* What the task asks
Return exactly the lines that run from the beginning through the line containing "m.build('grate', M_IRON, rg)", both included, and no others.

* Data shown

__________

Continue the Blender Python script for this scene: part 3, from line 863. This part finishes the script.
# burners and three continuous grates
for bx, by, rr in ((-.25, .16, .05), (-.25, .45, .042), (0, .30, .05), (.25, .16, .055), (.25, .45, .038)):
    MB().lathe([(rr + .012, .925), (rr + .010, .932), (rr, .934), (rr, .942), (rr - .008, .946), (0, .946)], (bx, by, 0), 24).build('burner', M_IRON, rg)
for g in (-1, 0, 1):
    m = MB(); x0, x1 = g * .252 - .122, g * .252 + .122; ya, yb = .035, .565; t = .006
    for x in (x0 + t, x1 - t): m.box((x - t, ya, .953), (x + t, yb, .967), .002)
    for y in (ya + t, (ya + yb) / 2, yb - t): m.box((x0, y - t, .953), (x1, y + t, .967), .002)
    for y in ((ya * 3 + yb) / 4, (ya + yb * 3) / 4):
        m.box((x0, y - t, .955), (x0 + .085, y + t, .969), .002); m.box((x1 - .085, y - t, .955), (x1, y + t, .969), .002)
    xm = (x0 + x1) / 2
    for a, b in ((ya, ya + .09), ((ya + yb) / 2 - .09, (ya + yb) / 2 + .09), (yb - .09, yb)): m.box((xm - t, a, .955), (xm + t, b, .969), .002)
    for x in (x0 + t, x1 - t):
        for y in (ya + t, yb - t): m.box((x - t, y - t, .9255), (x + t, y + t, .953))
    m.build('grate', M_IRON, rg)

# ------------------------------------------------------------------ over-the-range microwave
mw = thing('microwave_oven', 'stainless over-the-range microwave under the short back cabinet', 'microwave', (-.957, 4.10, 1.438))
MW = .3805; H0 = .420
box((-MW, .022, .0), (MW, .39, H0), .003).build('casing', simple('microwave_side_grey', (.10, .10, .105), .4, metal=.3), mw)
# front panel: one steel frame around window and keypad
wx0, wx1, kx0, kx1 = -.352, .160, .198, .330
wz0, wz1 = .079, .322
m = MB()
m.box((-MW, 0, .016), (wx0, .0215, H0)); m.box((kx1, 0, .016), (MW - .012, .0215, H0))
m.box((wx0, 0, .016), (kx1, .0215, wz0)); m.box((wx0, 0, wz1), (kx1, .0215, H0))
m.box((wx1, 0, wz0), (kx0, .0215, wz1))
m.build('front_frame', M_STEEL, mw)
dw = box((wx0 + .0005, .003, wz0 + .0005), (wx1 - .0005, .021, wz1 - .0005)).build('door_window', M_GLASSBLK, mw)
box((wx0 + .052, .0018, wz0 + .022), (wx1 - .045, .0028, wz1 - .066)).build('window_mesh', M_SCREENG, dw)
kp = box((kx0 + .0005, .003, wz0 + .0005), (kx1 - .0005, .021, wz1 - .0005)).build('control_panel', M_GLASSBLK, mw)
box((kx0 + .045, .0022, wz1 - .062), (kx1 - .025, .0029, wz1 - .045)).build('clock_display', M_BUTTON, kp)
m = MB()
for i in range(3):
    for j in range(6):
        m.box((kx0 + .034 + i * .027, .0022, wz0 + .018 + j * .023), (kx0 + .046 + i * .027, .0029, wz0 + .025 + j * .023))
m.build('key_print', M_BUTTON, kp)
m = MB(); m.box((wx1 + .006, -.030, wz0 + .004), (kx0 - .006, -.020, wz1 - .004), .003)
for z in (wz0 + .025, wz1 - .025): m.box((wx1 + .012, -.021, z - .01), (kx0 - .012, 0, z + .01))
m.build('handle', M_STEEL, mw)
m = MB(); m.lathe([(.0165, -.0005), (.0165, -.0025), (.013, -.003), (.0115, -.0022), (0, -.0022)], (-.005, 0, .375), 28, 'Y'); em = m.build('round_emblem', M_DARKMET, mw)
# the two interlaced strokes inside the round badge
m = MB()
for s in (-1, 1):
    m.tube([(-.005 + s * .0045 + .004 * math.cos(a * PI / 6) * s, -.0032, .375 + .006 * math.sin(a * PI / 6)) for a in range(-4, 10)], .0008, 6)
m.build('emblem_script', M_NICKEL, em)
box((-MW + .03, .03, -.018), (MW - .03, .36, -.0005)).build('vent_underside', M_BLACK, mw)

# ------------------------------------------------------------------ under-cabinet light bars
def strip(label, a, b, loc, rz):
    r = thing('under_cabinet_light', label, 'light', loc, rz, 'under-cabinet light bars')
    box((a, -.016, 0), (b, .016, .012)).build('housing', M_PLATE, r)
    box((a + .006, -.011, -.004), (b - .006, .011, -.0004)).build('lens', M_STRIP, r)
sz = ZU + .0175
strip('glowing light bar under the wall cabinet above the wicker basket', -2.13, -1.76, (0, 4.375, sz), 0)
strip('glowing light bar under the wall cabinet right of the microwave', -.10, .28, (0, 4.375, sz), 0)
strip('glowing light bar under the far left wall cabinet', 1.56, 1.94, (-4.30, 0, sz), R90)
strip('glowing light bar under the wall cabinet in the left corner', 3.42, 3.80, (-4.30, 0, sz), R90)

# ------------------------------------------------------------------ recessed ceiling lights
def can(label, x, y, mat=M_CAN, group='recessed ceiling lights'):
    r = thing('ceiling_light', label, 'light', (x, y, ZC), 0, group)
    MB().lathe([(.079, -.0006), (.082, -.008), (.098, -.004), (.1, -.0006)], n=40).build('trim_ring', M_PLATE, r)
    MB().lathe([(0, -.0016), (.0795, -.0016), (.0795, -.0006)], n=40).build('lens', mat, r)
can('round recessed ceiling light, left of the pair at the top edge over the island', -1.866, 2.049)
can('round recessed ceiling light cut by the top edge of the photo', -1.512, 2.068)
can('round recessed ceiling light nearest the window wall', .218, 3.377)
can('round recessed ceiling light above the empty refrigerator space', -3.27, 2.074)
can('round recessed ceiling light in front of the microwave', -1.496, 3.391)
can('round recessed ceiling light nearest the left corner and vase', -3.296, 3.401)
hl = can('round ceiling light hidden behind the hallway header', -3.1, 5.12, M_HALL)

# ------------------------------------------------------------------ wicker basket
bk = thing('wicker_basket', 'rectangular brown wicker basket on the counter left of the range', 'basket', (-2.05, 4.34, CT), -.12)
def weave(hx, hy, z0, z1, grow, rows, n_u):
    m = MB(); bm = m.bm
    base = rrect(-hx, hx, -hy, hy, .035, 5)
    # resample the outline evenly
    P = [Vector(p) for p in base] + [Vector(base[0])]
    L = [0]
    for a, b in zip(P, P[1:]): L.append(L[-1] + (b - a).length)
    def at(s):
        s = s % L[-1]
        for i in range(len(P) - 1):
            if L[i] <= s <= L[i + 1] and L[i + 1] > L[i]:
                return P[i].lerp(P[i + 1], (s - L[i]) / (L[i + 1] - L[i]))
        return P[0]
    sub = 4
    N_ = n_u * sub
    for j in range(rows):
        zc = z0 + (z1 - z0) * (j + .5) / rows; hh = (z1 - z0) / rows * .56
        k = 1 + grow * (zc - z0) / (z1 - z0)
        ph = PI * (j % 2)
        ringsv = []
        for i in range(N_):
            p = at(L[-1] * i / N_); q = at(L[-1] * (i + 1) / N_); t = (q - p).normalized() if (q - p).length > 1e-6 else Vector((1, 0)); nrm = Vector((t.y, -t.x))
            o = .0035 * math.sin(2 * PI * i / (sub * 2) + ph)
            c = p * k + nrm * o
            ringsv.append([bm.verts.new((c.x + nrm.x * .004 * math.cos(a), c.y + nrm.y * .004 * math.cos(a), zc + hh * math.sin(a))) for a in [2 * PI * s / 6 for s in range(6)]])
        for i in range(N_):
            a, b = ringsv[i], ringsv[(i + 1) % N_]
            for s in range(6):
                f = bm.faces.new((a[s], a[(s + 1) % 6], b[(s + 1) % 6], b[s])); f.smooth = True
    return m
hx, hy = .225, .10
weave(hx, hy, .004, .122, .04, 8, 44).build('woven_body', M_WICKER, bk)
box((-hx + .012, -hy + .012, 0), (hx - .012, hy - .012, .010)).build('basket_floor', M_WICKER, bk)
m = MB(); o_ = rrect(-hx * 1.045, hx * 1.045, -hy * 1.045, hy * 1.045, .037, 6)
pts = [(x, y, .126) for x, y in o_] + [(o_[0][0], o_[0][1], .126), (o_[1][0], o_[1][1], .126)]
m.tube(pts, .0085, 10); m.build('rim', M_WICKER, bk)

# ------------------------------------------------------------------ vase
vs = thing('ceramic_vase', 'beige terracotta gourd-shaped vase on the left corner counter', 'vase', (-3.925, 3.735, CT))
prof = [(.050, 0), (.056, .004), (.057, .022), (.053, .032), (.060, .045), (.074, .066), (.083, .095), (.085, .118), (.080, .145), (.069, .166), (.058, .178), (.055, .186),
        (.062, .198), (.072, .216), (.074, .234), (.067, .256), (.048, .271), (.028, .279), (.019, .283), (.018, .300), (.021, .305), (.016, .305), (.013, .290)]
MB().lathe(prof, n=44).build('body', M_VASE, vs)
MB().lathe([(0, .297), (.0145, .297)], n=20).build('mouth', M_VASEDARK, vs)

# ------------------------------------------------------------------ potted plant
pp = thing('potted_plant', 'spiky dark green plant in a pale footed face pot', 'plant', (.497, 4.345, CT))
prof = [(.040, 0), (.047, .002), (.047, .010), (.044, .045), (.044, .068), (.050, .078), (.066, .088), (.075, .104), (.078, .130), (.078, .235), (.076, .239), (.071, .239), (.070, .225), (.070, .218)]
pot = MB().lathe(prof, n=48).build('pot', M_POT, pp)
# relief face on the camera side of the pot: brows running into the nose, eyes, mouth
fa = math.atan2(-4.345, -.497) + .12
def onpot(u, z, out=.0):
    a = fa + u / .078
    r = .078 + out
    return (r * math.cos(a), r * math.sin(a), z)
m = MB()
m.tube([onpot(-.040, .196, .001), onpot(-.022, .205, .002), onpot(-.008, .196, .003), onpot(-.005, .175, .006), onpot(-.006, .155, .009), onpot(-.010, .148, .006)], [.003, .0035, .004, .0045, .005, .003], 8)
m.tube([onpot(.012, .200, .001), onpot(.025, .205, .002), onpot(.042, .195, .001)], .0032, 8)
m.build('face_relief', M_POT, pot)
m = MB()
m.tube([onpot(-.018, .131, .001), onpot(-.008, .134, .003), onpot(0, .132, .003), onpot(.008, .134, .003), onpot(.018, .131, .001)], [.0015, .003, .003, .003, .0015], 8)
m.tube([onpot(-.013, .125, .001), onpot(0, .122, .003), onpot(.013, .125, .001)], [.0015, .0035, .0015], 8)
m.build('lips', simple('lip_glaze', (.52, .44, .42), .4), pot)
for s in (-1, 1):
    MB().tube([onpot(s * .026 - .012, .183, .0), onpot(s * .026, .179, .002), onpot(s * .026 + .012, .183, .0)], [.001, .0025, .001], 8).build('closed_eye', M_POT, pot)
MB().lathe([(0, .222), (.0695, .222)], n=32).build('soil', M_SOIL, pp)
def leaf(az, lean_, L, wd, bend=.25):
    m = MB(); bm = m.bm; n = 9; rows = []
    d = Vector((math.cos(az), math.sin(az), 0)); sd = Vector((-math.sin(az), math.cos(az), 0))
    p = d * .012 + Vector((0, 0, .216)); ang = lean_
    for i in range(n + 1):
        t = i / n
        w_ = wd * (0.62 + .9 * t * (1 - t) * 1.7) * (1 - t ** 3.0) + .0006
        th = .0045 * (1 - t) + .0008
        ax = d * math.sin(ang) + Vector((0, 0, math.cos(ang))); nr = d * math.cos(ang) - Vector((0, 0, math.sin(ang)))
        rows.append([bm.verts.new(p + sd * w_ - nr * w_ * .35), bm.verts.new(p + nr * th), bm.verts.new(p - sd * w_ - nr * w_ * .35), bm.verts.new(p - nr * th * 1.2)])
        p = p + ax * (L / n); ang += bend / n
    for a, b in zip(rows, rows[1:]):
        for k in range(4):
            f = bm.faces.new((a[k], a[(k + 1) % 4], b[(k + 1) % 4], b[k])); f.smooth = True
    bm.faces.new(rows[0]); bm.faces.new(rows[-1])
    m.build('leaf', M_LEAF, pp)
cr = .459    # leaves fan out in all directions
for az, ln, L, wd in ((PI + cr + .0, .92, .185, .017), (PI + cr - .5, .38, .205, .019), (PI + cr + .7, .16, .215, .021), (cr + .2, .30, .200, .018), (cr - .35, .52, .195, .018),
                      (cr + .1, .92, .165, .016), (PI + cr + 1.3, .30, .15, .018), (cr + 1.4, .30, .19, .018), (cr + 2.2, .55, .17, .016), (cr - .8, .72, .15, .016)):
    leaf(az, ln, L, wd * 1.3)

__________

* Solution below
Continue the Blender Python script for this scene: part 3, from line 863. This part finishes the script.
# burners and three continuous grates
for bx, by, rr in ((-.25, .16, .05), (-.25, .45, .042), (0, .30, .05), (.25, .16, .055), (.25, .45, .038)):
    MB().lathe([(rr + .012, .925), (rr + .010, .932), (rr, .934), (rr, .942), (rr - .008, .946), (0, .946)], (bx, by, 0), 24).build('burner', M_IRON, rg)
for g in (-1, 0, 1):
    m = MB(); x0, x1 = g * .252 - .122, g * .252 + .122; ya, yb = .035, .565; t = .006
    for x in (x0 + t, x1 - t): m.box((x - t, ya, .953), (x + t, yb, .967), .002)
    for y in (ya + t, (ya + yb) / 2, yb - t): m.box((x0, y - t, .953), (x1, y + t, .967), .002)
    for y in ((ya * 3 + yb) / 4, (ya + yb * 3) / 4):
        m.box((x0, y - t, .955), (x0 + .085, y + t, .969), .002); m.box((x1 - .085, y - t, .955), (x1, y + t, .969), .002)
    xm = (x0 + x1) / 2
    for a, b in ((ya, ya + .09), ((ya + yb) / 2 - .09, (ya + yb) / 2 + .09), (yb - .09, yb)): m.box((xm - t, a, .955), (xm + t, b, .969), .002)
    for x in (x0 + t, x1 - t):
        for y in (ya + t, yb - t): m.box((x - t, y - t, .9255), (x + t, y + t, .953))
    m.build('grate', M_IRON, rg)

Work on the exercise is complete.